How sudden winds whip up deadly rogue ocean waves
'Freak' waves are actually very common.
Rogue ocean waves – also known as freak waves – have been recreated in the lab using a large circular wave tank, revealing how they are created by changing winds.
Rogue waves can be dangerous in causing damage to ships and oil rigs. These dangerous phenomena are surprisingly common, but exactly what causes rogue ocean waves is not yet clear.
Scientists at the University of East Anglia in the UK used a large circular wave tank to study how rogue waves can be generated in the laboratory. Most lab-based experiments on rogue waves use long rectangular tanks to try to find the conditions necessary to make rogues. But the ends of the tank affect how often the rogue waves form.
Using a circular tank is mathematically equivalent to a rectangular tank that is infinitely long, the researchers say. This allowed them to simulate how the waves form in more realistic conditions closer to those of the open oceans.
They found that when they switched their wind machine on, it created an erratic wave field. The wave height gradually grew, and this was when rogue waves tended to form. Once the waves had reached their maximum height for that wind speed, rogues became less common.
"Despite a great effort made in recent decades the complete understanding of the formation of these extreme events remains elusive from the mathematical and physical point of view," said study author Davide Proment in a statement.

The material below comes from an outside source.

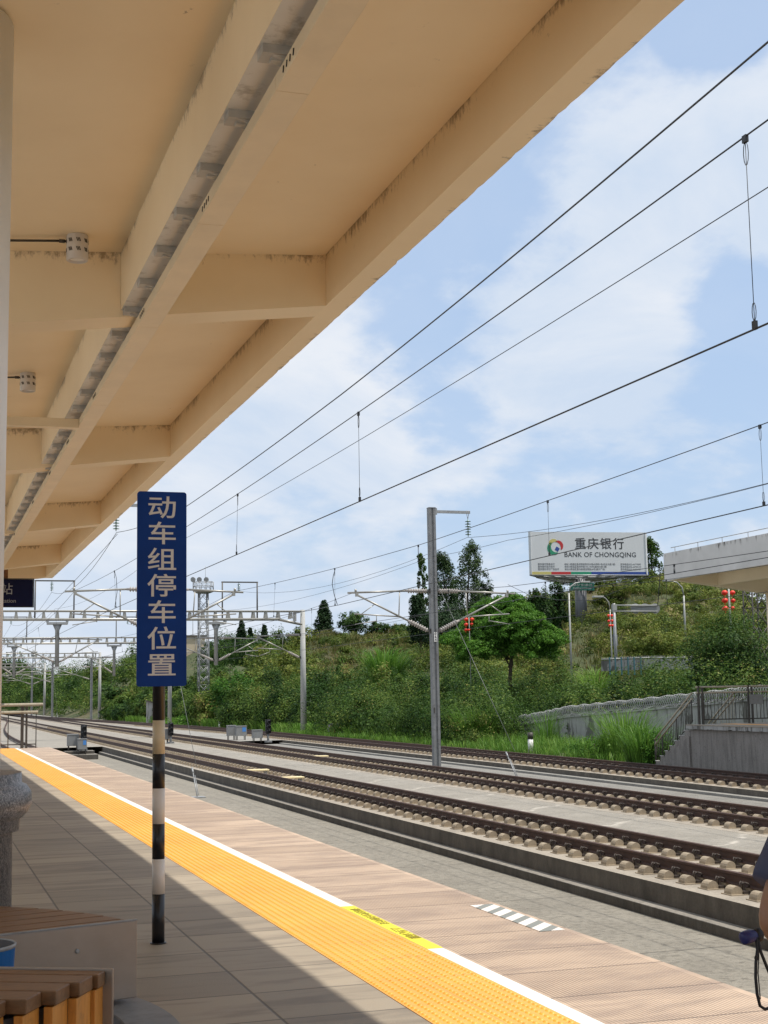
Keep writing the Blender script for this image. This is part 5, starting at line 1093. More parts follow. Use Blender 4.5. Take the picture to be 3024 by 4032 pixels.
tree('thin pale feathery tree just left of the numbered mast', 1678, 178, 2178, 58, 'bamboo', 'leaf', 0.26, 120, 34, 0.36, 2520, 0.12)
tree('tall dark tree right behind the numbered mast', 1772, 180, 2176, 135, 'bamboo', 'leaf_dark', 0.26, 240, 44, 0.6, 2545, 0.2)
tree('tallest slender tree, leaning right, behind the numbered mast', 1845, 182, 2132, 140, 'bamboo', 'leaf_dark', 0.26, 210, 40, 0.75, 2545, 0.2)
tree('dark ivy covered stump of a tree left of the mast', 1664, 176, 2352, 100, 'bamboo', 'leaf_dark', 0.28, 150, 40, 0.35, 2560, 0.2)
tree('short dark tree between the mast trees and the feathery tree', 1912, 184, 2262, 95, 'round', 'leaf_dark', 0.36, 70, 34, 0.5, 2480, 0.2)
tree('low dark tree filling the gap behind the mast', 1765, 170, 2370, 240, 'round', 'leaf_dark', 0.30, 130, 50, 0.35, 2590, 0.2)
tree('broad rounded tree on the bare hill crest', 1388, 230, 2416, 130, 'round', 'leaf', 0.36, 80, 40, 0.25, 2512, 0.2)
tree('smaller rounded tree right of the broad crest tree', 1490, 232, 2448, 100, 'round', 'leaf', 0.36, 60, 34, 0.22, 2512, 0.18)
tree('low wide tree at the right end of the bare crest', 1585, 232, 2462, 100, 'round', 'leaf', 0.36, 55, 34, 0.3, 2512, 0.18)
tree('bushy round green tree low by the rails, right of the lattice tower', 925, 141, 2632, 195, 'round', 'leaf_fresh', 0.30, 120, 44, 0.12, 2862, 0.16)
tree('feathery pale tree peeking out right of the billboard', 2590, 262, 2128, 90, 'bamboo', 'leaf', 0.42, 100, 24, 0.4, 2275, 0.18)
tree('dark round tree under the left end of the billboard', 2135, 176, 2322, 150, 'round', 'leaf', 0.36, 90, 42, 0.12, 2540, 0.2)
tree('dark round tree beside the billboard column', 2205, 180, 2298, 100, 'round', 'leaf', 0.36, 80, 40, 0.08, 2520, 0.2)
tree('small leafy tree top poking above the spreading tree', 2115, 170, 2322, 45, 'round', 'leaf', 0.32, 40, 30, 0.3, 2440, 0.15)
for px, ty, w in ((832, 2525, 100), (893, 2508, 105), (1110, 2520, 90), (1165, 2530, 80)):
    tree('round dark tree on the skyline, ' + {832: 'behind the lattice tower', 893: 'left of the two close conifers', 1110: 'right of the slim conifer', 1165: 'next to the pale gantry pole'}[px], px, 246, ty, w, 'round', 'leaf', 0.40, 70, 36, 0.12, 2640, 0.2)
# ------------------------------------------------------------------ walls, fence, buildings, towers
wp = [at(px, py, X=33.0) for px, py in ((1975, 2868), (2112, 2850), (2230, 2826), (2415, 2810), (2650, 2789), (2900, 2766), (3150, 2744))]
b = tuple(wp[3]); t = thing('boundary_wall', 'peeling grey white boundary wall topped with coiled razor wire', 'wall', b)
mb = MB()
for a, c in zip(wp[:-1], wp[1:]): mb.hexa([(33, c.y, -2.2), (33.24, c.y, -2.2), (33.24, a.y, -2.2), (33, a.y, -2.2), (33, c.y, c.z), (33.24, c.y, c.z), (33.24, a.y, a.z), (33, a.y, a.z)])
mb.build('wall', M['peeling'], t, b)
cp_ = MB(); rw = MB()
for a, c in zip(wp[:-1], wp[1:]):
    cp_.hexa([(32.93, c.y, c.z+0.002), (33.31, c.y, c.z+0.002), (33.31, a.y, a.z+0.002), (32.93, a.y, a.z+0.002), (32.93, c.y, c.z+0.09), (33.31, c.y, c.z+0.09), (33.31, a.y, a.z+0.09), (32.93, a.y, a.z+0.09)])
    L = (a-c).length; nn = max(3, int(L/0.19)); pts = []
    for i in range(nn*9+1):
        u = i/(nn*9); q = a.lerp(c, u); an = 2*math.pi*i/9; pts.append((33.12+0.24*math.cos(an), q.y, q.z+0.36+0.25*math.sin(an)+0.03*math.sin(u*23)))
    rw.path(pts, 0.016, 4)
    for i in range(int(L/1.6)+1): q = a.lerp(c, i/max(1, int(L/1.6))); rw.tube((33.12, q.y, q.z), (33.12, q.y, q.z+0.64), 0.02, n=4)
    for dz in (0.2, 0.5): rw.tube((33.12, a.y, a.z+dz), (33.12, c.y, c.z+dz), 0.01, n=4)
cp_.build('coping', M['peeling'], t, b); rw.build('razor_wire', M['galv'], t, b)
a, c = at(578, 2762, Y=166), at(752, 2800, Y=164); b = (a.x, a.y, -1.5)
t = thing('retaining_wall', 'streaked white retaining wall beside the far rails behind the sign pole', 'wall', b)
MB().hexa([(a.x, a.y, -2), (c.x, c.y, -2), (c.x, c.y+0.4, -2), (a.x, a.y+0.4, -2), (a.x, a.y, a.z), (c.x, c.y, c.z-0.1), (c.x, c.y+0.4, c.z-0.1), (a.x, a.y+0.4, a.z)]).build('wall', M['peeling'], t, b)
MB().hexa([(a.x-0.1, a.y-0.1, a.z+0.001), (c.x+0.1, c.y-0.1, c.z-0.099), (c.x+0.1, c.y+0.5, c.z-0.099), (a.x-0.1, a.y+0.5, a.z+0.001), (a.x-0.1, a.y-0.1, a.z+0.15), (c.x+0.1, c.y-0.1, c.z+0.05), (c.x+0.1, c.y+0.5, c.z+0.05), (a.x-0.1, a.y+0.5, a.z+0.15)]).build('coping', M['slab'], t, b)
a, c = at(690, 2508, Y=290), at(808, 2640, Y=290); b = (a.x, a.y, c.z)
t = thing('building', 'plain tan rendered building end rising behind the trees right of the blue sign', 'building', b)
MB().box((a.x, a.y, c.z-12), (c.x, a.y+14, a.z)).build('wall', M['tan_wall'], t, b); MB().box((a.x-0.3, a.y-0.3, a.z+0.001), (c.x+0.3, a.y+14.3, a.z+0.35)).build('parapet', M['slab'], t, b)
MB().tube((c.x-2.0, a.y+3, a.z+0.35), (c.x-2.0, a.y+3, a.z+4.5), 0.06, n=5).tube((c.x-4.0, a.y+3, a.z+0.35), (c.x-4.0, a.y+3, a.z+3.2), 0.05, n=5).build('roof_pole', M['galv'], t, b)
def lattice(mb, cx, cy, z0, z1, w0, w1, step, rl=0.07, rd=0.035):
    n = int((z1-z0)/step)
    P = lambda k, i: Vector((cx+(-1, 1, 1, -1)[i]*(w0+(w1-w0)*k/n)/2, cy+(-1, -1, 1, 1)[i]*(w0+(w1-w0)*k/n)/2, z0+(z1-z0)*k/n))
    for i in range(4): mb.tube(P(0, i), P(n, i), rl, n=6)
    for k in range(n):
        for i in range(4):
            j = (i+1) % 4; mb.tube(P(k, i), P(k+1, j), rd, n=4); mb.tube(P(k, j), P(k+1, i), rd, n=4)
            if k % 2 == 0: mb.tube(P(k, i), P(k, j), rd, n=4)
    return mb
p = at(801, 2846, Y=160); top = at(801, 2328, Y=160).z; b = (p.x, 160, p.z)
t = thing('floodlight_tower', 'steel lattice tower with a railed platform and round lamps on top', 'tower', b)
lattice(MB(), p.x, 160, p.z, top, 1.15, 0.95, 1.0).build('lattice', M['galv'], t, b)
pf = MB().lathe((p.x, 160, top-0.25), (p.x, 160, top+0.02), [(0, 0.7), (0.6, 1.15), (1, 1.2)], 12)
for zz in (top+0.55, top+1.05): pf.poly([(p.x+1.18*math.cos(a), 160+1.18*math.sin(a), zz) for a in np.linspace(0, 2*math.pi, 9)], 0.035)
for a in np.linspace(0, 2*math.pi, 13): pf.tube((p.x+1.18*math.cos(a), 160+1.18*math.sin(a), top), (p.x+1.18*math.cos(a), 160+1.18*math.sin(a), top+1.05), 0.03, n=4); pf.tube((p.x+1.18*math.cos(a), 160+1.18*math.sin(a), top), (p.x+1.18*math.cos(a+.5), 160+1.18*math.sin(a+.5), top+1.05), 0.02, n=4)
pf.build('platform', M['galv'], t, b)
for dx, yw in ((-1.0, -0.8), (-0.35, -0.5), (0.30, 0.0)):
    MB().lathe((p.x+dx, 160.1, top+1.35), (p.x+dx+yw*0.3, 159.75, top+1.30), [(0, 0.12), (0.5, 0.26), (1, 0.30)], 12).tube((p.x+dx, 160.1, top+1.0), (p.x+dx, 160.1, top+1.35), 0.04, n=5).build('lamp', M['galv'], t, b)
MB().tube((p.x+0.25, 160, top+1.05), (p.x+0.25, 160, top+2.9), 0.02, n=4).build('lightning_rod', M['galv'], t, b)
a = at(2990, 2720, Y=74); b = (a.x, 74, 0.0)
t = thing('lattice_tower', 'dark green lattice tower behind the opposite canopy at the right edge', 'tower', b)
lattice(MB(), a.x, 74, -0.5, 9.5, 1.15, 0.9, 1.05, 0.055, 0.025).build('lattice', M['rail_dark'], t, b)
a = at(134, 2640, Y=620); b = tuple(a)
t = thing('radio_mast', 'tiny distant radio mast on the skyline at the left', 'mast', b)
lattice(MB(), a.x, 620, a.z-12, at(134, 2555, Y=620).z, 1.6, 1.0, 3.0, 0.14, 0.09).build('lattice', M['galv'], t, b)
for zz in (at(134, 2573, Y=620).z, at(134, 2585, Y=620).z): MB().lathe((a.x, 620, zz), (a.x, 620, zz+0.9), [(0, 1.3), (1, 1.3)], 10).build('antenna_ring', M['galv'], t, b)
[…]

"The particular geometry of the flume allowed us for the first time to create waves propagating circularly and continually – an 'unlimited-fetch' condition. Similar physical conditions actually appear in reality around the Antarctic continent where strong winds blow and seas states are notoriously extreme."
The scientists find that the probability of rogue waves happening is much greater than previously estimated.
Rogue waves can cause damage to ships and other structures out at sea, and also buildings at the coast. Historic cases of lighthouses being damaged or even mysteriously disappearing entirely in the 19th and early 20th centuries have been attributed to rogue waves, some said to have reached more than 33 metres high. However, the steepest rogue wave ever recorded with scientific instruments occurred in the North Sea, reaching 21 metres high.
The research is published in the journal Physical Review Letters.